Jakarta – Hanya Fraksi Partai Keadilan Sejahtera (PKS) di parlemen yang menolak pengesahan revisi UU Pembentukan Peraturan Perundang-undangan (PPP) sebagai Rancangan Undang-Undang (RUU) insiatif Dewan Perwakilan Rakyat (DPR) Republik Indonesia (RI), Jumat (11/2/2022).
Dilansir dari laman website PKS, ada 7 (tujuh) cacatan kritis Fraksi PKS alasan menolak menyetujui pengesahan revisi UU PPP sebagai RUU Inisiatif DPR RI.
Paparan catatan kritis itu dibacakan oleh Bukhori Yusuf, juru bicara (jubir) dan anggota Badan Legislasi DPR RI Fraksi PKS pada Rapat Paripurna DPR RI, Selasa (8/2/2022). Berikut tujuh catatan kritis tersebut:
Pertama, terkait metode Omnibus dalam pembentukan peraturan perundang-undangan, Fraksi PKS menegaskan bahwa metode apapun yang akan digunakan oleh pembentuk UU haruslah bertujuan untuk mereformasi proses pembentukan peraturan perundang-undangan agar menjadi lebih baik, berkualitas, dan berpihak pada kepentingan rakyat dan negara.
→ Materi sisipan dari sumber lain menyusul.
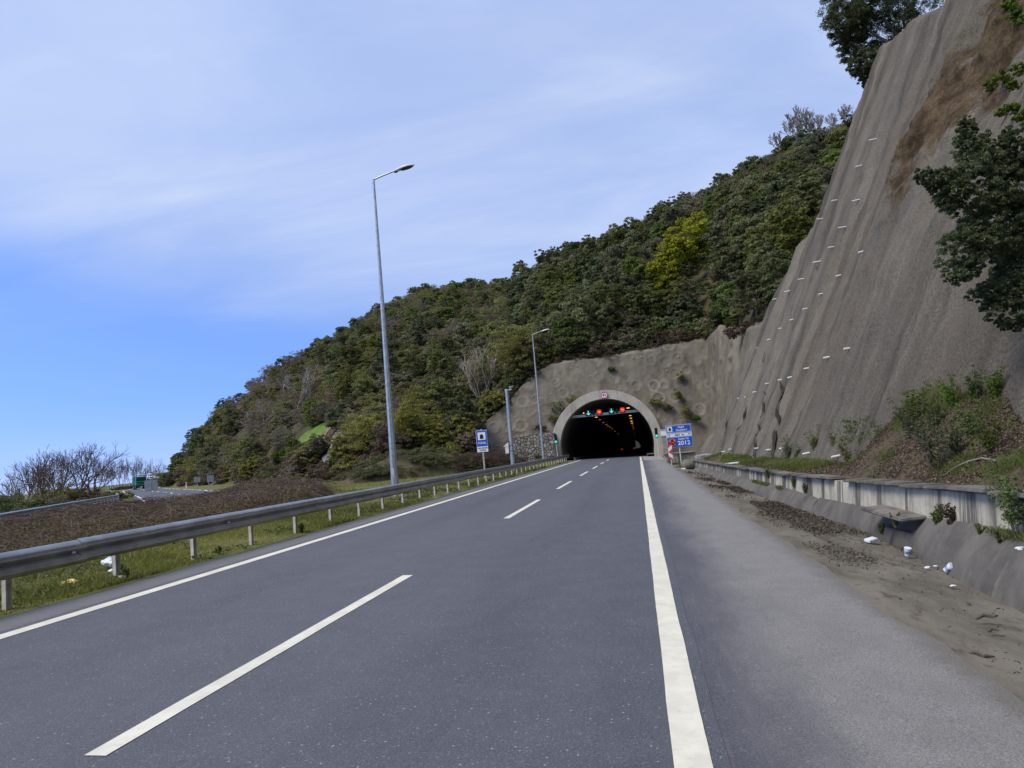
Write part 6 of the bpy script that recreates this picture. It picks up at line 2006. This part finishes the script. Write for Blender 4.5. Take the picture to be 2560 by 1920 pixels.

Kedua, Fraksi PKS mengusulkan sejumlah prasyarat penggunaan metode Omnibus untuk menjamin adanya kepastian hukum, meningkatkan kualitas legislasi, dan melibatkan sebanyak-banyaknya partisipasi publik dalam penyusunan undang-undang. Diantaranya, metode Omnibus hanya dapat digunakan untuk penyusunan peraturan perundang-undangan terhadap satu bidang khusus tertentu (kluster).
Hal ini agar penyusunan peraturan perundangan tersebut fokus hanya berkaitan dengan satu tema spesifik yang tersebar dalam berbagai peraturan perundang-undangan untuk digabungkan dalam satu peraturan perundang-undangan baru dengan metode Omnibus.
Ketiga, Fraksi PKS menolak ketentuan tentang perbaikan RUU setelah persetujuan bersama antara DPR dan Presiden dalam Rapat Paripurna DPR, karena hal tersebut membenarkan praktik legislasi yang tidak baik sehingga merendahkan marwah pembentuk undang-undang.